I can at talk for the French and Swiss system.

- Entire neighbourhood are served by a single 400V 3-phase transformer.

- For critical infrastructure, you do have sometimes two transformers in redundancy on the same local loop in case of failure on one.

There is no need for the pole type of transformer everywhere in the street with double layers of cable like in Japan or in the US.



One note regarding the pole transformers: in many parts of the US they've migrated to underground cabling and larger transformers. My neighborhood has that, and we have about 1 transformer every 4 houses or so. No idea how big the transformer is from a kVA rating, but pretty much every house has 240V/200A service, so they must be pretty large. The transformers themselves are approximately 3' x 3' x 3' and enclosed in a box at the front of certain yards.

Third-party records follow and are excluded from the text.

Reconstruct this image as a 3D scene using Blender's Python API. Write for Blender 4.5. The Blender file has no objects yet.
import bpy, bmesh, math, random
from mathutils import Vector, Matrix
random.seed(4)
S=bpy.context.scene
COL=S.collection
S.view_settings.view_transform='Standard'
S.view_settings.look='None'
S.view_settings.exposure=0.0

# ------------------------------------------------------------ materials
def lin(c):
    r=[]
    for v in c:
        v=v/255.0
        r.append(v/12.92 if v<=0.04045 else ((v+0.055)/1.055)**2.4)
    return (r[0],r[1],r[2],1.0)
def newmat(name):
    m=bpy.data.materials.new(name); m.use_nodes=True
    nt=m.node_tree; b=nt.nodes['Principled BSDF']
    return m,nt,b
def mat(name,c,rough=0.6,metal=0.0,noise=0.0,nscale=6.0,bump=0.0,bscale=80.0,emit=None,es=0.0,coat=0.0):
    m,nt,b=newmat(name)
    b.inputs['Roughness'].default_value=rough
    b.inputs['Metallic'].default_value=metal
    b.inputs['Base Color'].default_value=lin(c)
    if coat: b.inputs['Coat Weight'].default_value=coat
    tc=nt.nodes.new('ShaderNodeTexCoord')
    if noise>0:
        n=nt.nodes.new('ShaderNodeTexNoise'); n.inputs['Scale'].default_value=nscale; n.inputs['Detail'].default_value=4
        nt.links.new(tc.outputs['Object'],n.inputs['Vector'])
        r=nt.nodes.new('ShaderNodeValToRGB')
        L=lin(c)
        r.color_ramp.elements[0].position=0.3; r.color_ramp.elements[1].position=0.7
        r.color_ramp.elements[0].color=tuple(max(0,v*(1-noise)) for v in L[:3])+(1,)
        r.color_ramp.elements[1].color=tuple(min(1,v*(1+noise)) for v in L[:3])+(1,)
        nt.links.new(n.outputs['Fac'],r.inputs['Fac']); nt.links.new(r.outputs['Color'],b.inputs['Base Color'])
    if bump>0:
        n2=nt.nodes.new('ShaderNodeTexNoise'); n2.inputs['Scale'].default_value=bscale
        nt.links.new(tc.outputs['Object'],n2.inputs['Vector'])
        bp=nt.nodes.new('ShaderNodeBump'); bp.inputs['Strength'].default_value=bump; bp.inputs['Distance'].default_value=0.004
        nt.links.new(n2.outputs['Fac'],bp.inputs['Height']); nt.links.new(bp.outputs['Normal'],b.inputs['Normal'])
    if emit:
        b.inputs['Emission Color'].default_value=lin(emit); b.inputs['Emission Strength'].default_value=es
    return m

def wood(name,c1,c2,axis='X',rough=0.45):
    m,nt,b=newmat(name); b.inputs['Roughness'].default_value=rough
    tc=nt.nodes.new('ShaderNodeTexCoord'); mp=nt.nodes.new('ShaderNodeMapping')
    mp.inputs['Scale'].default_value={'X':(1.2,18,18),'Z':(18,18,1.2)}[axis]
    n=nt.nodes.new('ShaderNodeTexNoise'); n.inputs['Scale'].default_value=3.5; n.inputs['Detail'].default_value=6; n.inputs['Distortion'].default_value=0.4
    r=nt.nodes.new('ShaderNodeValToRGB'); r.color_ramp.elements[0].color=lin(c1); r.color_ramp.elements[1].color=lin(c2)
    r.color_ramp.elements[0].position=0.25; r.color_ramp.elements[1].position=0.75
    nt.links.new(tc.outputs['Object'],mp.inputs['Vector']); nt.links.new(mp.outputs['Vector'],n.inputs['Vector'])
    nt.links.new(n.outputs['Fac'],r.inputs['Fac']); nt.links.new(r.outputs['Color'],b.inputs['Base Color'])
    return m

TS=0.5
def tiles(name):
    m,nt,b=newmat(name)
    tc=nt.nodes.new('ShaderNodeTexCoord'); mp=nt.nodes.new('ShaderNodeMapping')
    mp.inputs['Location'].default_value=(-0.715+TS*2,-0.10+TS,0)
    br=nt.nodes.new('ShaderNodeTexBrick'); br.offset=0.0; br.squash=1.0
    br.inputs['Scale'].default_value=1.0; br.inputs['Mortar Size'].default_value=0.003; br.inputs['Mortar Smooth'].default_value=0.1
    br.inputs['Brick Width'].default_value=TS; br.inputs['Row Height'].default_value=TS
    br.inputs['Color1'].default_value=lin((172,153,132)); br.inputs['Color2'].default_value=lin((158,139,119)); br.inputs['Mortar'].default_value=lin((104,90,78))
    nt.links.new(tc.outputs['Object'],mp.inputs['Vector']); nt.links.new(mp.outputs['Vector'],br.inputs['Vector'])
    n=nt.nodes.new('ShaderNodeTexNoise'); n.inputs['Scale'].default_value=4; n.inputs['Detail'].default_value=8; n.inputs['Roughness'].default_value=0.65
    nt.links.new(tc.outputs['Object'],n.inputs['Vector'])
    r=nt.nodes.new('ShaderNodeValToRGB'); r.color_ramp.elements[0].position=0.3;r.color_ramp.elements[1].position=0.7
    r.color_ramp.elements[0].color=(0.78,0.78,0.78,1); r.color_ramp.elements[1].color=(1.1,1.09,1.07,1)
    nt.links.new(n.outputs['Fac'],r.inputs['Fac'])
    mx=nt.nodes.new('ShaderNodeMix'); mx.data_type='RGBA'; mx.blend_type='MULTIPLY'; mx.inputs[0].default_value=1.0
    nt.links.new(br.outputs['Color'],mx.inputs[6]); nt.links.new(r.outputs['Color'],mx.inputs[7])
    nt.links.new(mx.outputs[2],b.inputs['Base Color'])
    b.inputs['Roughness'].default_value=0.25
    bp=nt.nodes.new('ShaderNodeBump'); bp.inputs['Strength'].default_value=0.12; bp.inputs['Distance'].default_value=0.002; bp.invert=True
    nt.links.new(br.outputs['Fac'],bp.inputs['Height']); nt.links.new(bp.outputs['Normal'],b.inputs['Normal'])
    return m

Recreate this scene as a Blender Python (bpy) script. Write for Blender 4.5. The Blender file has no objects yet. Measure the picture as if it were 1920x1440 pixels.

> My neighborhood has that, and we have about 1 transformer every 4 houses or so.

You might find that interesting:

https://data.enedis.fr/pages/cartographie-des-reseaux-conten...

This map references all transformers and distribution lines for the french network nationwide for terminal loops. These are open data: Enedis is a the public operator.

"Poste" is the French Jargon for transformer. BT is for low voltage. HT is for anything >1000V.

Like you will see yourself, the density of transformer is of the order of 10x less than in the US/Japanese model.